======== Supplied material

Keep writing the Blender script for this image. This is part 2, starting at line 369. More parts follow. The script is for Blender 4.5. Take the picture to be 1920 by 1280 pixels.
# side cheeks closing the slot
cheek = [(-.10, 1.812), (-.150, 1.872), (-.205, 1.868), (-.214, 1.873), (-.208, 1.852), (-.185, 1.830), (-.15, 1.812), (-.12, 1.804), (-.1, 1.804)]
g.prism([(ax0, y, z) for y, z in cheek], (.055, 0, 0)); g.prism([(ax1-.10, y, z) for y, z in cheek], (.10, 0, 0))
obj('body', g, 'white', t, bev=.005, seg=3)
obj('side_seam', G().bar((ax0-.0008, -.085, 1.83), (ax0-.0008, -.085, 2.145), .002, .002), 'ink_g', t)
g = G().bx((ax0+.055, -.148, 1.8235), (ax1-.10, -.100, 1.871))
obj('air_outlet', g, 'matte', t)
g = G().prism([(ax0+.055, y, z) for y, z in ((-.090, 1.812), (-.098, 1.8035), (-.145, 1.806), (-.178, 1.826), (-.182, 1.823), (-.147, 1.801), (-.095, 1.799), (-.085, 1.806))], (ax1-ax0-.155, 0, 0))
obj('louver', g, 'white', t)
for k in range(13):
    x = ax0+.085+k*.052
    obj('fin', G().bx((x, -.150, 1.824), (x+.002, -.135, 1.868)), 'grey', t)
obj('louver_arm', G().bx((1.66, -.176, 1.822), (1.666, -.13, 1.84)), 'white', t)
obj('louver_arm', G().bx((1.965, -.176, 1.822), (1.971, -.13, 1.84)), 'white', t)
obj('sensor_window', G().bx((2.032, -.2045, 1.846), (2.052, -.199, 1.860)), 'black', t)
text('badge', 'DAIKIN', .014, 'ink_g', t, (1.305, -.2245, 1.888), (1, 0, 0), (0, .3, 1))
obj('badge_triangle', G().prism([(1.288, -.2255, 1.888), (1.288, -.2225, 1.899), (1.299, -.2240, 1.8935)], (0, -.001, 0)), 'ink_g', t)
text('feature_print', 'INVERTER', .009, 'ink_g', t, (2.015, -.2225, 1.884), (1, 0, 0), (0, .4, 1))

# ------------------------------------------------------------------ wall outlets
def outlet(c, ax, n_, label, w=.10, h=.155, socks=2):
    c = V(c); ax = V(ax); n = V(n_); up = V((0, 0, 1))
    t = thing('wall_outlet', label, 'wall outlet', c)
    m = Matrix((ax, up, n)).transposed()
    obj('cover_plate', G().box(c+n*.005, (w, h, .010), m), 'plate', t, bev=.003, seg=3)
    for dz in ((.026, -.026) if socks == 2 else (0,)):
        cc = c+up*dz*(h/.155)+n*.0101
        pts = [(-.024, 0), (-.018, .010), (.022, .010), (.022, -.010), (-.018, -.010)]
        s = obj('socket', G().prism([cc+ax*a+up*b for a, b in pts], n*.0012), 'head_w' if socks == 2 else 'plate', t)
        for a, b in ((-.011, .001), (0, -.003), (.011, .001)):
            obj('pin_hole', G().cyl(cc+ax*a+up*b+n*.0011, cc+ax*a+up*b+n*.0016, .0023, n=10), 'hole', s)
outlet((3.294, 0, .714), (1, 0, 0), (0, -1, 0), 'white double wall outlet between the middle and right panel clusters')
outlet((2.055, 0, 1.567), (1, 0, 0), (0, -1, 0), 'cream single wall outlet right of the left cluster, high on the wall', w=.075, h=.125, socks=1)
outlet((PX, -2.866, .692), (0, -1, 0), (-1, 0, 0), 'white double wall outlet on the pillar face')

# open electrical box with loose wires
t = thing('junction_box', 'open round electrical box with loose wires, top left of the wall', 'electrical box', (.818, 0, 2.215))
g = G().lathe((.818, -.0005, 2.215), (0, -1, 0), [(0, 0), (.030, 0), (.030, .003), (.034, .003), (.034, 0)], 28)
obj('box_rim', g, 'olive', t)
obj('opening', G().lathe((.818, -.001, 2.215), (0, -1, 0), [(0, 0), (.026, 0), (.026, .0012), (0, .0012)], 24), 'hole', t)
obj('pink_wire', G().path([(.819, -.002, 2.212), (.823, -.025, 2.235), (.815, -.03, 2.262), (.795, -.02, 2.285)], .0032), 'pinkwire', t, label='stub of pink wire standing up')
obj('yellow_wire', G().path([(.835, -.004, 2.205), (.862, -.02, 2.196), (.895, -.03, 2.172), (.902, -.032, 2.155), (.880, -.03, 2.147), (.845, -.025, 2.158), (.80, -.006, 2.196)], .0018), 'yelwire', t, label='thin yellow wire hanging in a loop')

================

§ **Stated goal**: All of the data above should be transcribed exactly.

§ **Result**:
Keep writing the Blender script for this image. This is part 2, starting at line 369. More parts follow. The script is for Blender 4.5. Take the picture to be 1920 by 1280 pixels.
# side cheeks closing the slot
cheek = [(-.10, 1.812), (-.150, 1.872), (-.205, 1.868), (-.214, 1.873), (-.208, 1.852), (-.185, 1.830), (-.15, 1.812), (-.12, 1.804), (-.1, 1.804)]
g.prism([(ax0, y, z) for y, z in cheek], (.055, 0, 0)); g.prism([(ax1-.10, y, z) for y, z in cheek], (.10, 0, 0))
obj('body', g, 'white', t, bev=.005, seg=3)
obj('side_seam', G().bar((ax0-.0008, -.085, 1.83), (ax0-.0008, -.085, 2.145), .002, .002), 'ink_g', t)
g = G().bx((ax0+.055, -.148, 1.8235), (ax1-.10, -.100, 1.871))
obj('air_outlet', g, 'matte', t)
g = G().prism([(ax0+.055, y, z) for y, z in ((-.090, 1.812), (-.098, 1.8035), (-.145, 1.806), (-.178, 1.826), (-.182, 1.823), (-.147, 1.801), (-.095, 1.799), (-.085, 1.806))], (ax1-ax0-.155, 0, 0))
obj('louver', g, 'white', t)
for k in range(13):
    x = ax0+.085+k*.052
    obj('fin', G().bx((x, -.150, 1.824), (x+.002, -.135, 1.868)), 'grey', t)
obj('louver_arm', G().bx((1.66, -.176, 1.822), (1.666, -.13, 1.84)), 'white', t)
obj('louver_arm', G().bx((1.965, -.176, 1.822), (1.971, -.13, 1.84)), 'white', t)
obj('sensor_window', G().bx((2.032, -.2045, 1.846), (2.052, -.199, 1.860)), 'black', t)
text('badge', 'DAIKIN', .014, 'ink_g', t, (1.305, -.2245, 1.888), (1, 0, 0), (0, .3, 1))
obj('badge_triangle', G().prism([(1.288, -.2255, 1.888), (1.288, -.2225, 1.899), (1.299, -.2240, 1.8935)], (0, -.001, 0)), 'ink_g', t)
text('feature_print', 'INVERTER', .009, 'ink_g', t, (2.015, -.2225, 1.884), (1, 0, 0), (0, .4, 1))

# ------------------------------------------------------------------ wall outlets
def outlet(c, ax, n_, label, w=.10, h=.155, socks=2):
    c = V(c); ax = V(ax); n = V(n_); up = V((0, 0, 1))
    t = thing('wall_outlet', label, 'wall outlet', c)
    m = Matrix((ax, up, n)).transposed()
    obj('cover_plate', G().box(c+n*.005, (w, h, .010), m), 'plate', t, bev=.003, seg=3)
    for dz in ((.026, -.026) if socks == 2 else (0,)):
        cc = c+up*dz*(h/.155)+n*.0101
        pts = [(-.024, 0), (-.018, .010), (.022, .010), (.022, -.010), (-.018, -.010)]
        s = obj('socket', G().prism([cc+ax*a+up*b for a, b in pts], n*.0012), 'head_w' if socks == 2 else 'plate', t)
        for a, b in ((-.011, .001), (0, -.003), (.011, .001)):
            obj('pin_hole', G().cyl(cc+ax*a+up*b+n*.0011, cc+ax*a+up*b+n*.0016, .0023, n=10), 'hole', s)
outlet((3.294, 0, .714), (1, 0, 0), (0, -1, 0), 'white double wall outlet between the middle and right panel clusters')
outlet((2.055, 0, 1.567), (1, 0, 0), (0, -1, 0), 'cream single wall outlet right of the left cluster, high on the wall', w=.075, h=.125, socks=1)
outlet((PX, -2.866, .692), (0, -1, 0), (-1, 0, 0), 'white double wall outlet on the pillar face')

# open electrical box with loose wires
t = thing('junction_box', 'open round electrical box with loose wires, top left of the wall', 'electrical box', (.818, 0, 2.215))
g = G().lathe((.818, -.0005, 2.215), (0, -1, 0), [(0, 0), (.030, 0), (.030, .003), (.034, .003), (.034, 0)], 28)
obj('box_rim', g, 'olive', t)
obj('opening', G().lathe((.818, -.001, 2.215), (0, -1, 0), [(0, 0), (.026, 0), (.026, .0012), (0, .0012)], 24), 'hole', t)
obj('pink_wire', G().path([(.819, -.002, 2.212), (.823, -.025, 2.235), (.815, -.03, 2.262), (.795, -.02, 2.285)], .0032), 'pinkwire', t, label='stub of pink wire standing up')
obj('yellow_wire', G().path([(.835, -.004, 2.205), (.862, -.02, 2.196), (.895, -.03, 2.172), (.902, -.032, 2.155), (.880, -.03, 2.147), (.845, -.025, 2.158), (.80, -.006, 2.196)], .0018), 'yelwire', t, label='thin yellow wire hanging in a loop')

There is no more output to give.